Effect of surface waviness on MHD thermo-gravitational convection of Cu−Al2O3−water hybrid nanofluid in a porous oblique enclosure

Abstract

This study investigates thermo-fluid phenomena of magnetohydrodynamic (MHD) free convection utilizing Cu-Al2O3/water hybrid nanofluid in a porous oblique enclosure consisting of a heated wavy vertical wall. The coupled transport equations are solved numerically by implementing the dimensionless governing equations and using an indigenous FORTRAN-based CFD code and the finite volume approach (FVM). The flow physics along with heat transfer characteristics are explored thoroughly by varying the number of peaks (n) of the wavy wall at different Darcy-Rayleigh numbers (Ram), Darcy numbers (Da), Hartmann numbers (Ha), and nanoparticle volumetric fractions (ϕ) for different inclinations (γ) of the enclosure.

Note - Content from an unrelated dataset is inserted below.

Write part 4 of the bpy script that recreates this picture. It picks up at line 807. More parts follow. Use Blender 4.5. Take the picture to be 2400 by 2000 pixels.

The study findings indicate that the wavy curved wall does not always guarantee heat transfer boosting even with the increase in the effective heating surface area. An increase in active length of the wavy heated wall by the undulations (which is ∼320% with 8 undulations) leads to the heat transfer enhancement of ∼20% compared to a no-undulated cavity. The average heat transfer rate is maximum when n = 4, beyond which heat transfer decreases. Depending upon the setting of the value of Ram, Da, Ha, ϕ and γ, the flow-structure and associated heat transfer characteristics are severely altered. Cavity inclination angle has a significant role in controlling the overall thermal performance.